Real‑Time Graph Neural Network for Payment Fraud Detection at eBay

The talk begins with an overview of eBay's payment fraud landscape, highlighting risk assessment points before, during, and after a transaction and explaining why real‑time detection is critical.

It then outlines the traditional end‑to‑end pipeline: feature engineering for account‑level variables, labeling based on unauthorized transactions, handling severe class imbalance, and training a GBDT model (e.g., LightGBM) that is later deployed for online scoring.
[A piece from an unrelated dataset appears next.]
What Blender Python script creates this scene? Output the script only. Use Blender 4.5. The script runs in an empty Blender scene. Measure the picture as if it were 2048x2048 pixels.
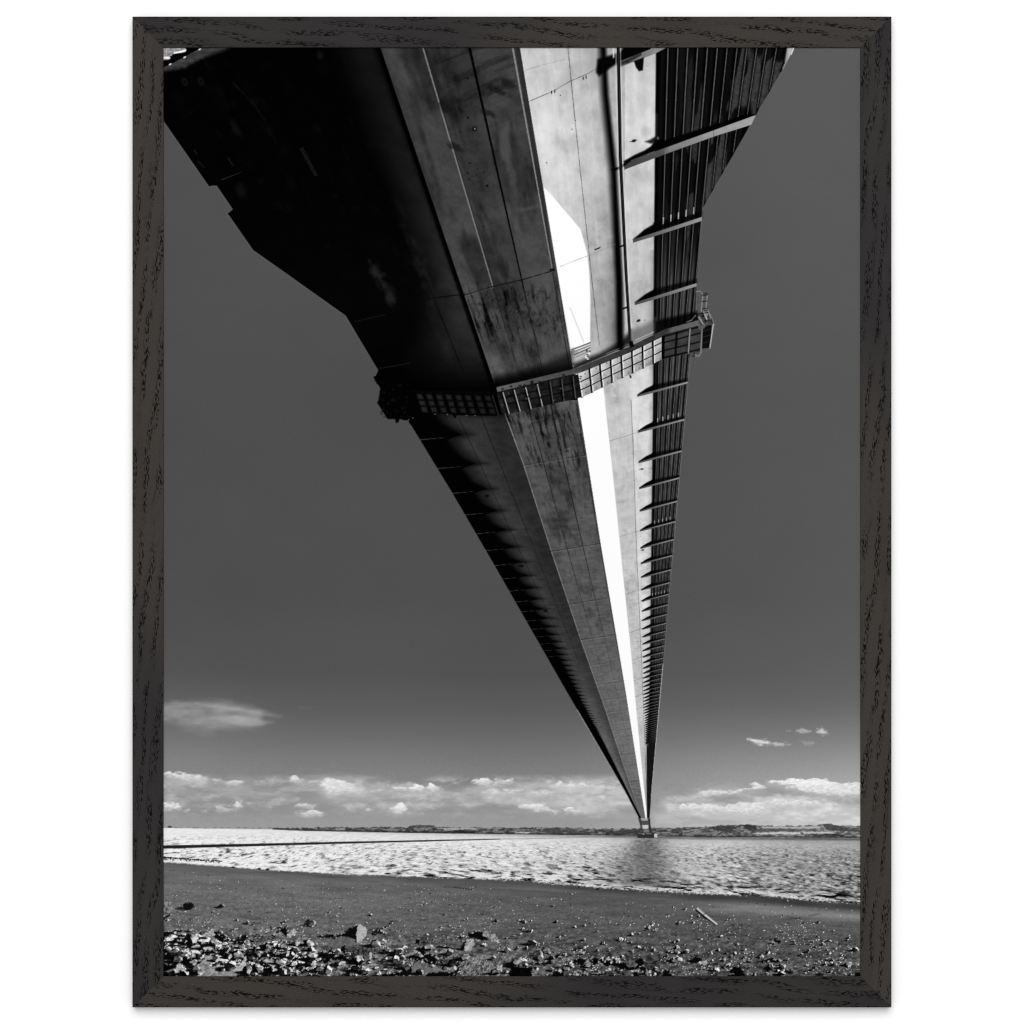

Next, the limitations of tabular models are discussed, emphasizing that relational features (shared addresses, IPs, emails) are naturally expressed as graph edges, which traditional pipelines struggle to capture efficiently.

The core of the presentation focuses on the challenges of deploying GNNs in a real‑time setting: temporal leakage when constructing a bipartite event‑entity graph, high latency of neighbor queries, and the computational cost of deep models.

To address these, a directed dynamic slice graph is introduced, where each time slice forms a sub‑graph and edges are categorized as (1) order‑to‑entity, (2) historical entity‑to‑entity within a time window, and (3) current‑order propagation edges, with “shadow” orders used to prevent future‑information leakage.

A Lambda‑style architecture is then described: offline embedding of entities via GNNs stored in a key‑value store, and online inference that retrieves a small set of relevant embeddings, combines them with GBDT‑encoded features, and passes them through a final GNN layer for risk scoring.

Experimental results compare the proposed GNN pipeline against LightGBM and MLP baselines on a large e‑commerce fraud dataset. GCN‑based models achieve roughly a 25% improvement in accuracy over LightGBM, while GAT does not outperform GCN due to limited hyper‑parameter tuning.

The talk concludes with a summary of the end‑to‑end solution—graph partitioning, dynamic slicing, and decoupled inference—and outlines future directions such as exploring temporal GNNs (e.g., TGN) and more sophisticated graph partitioning strategies.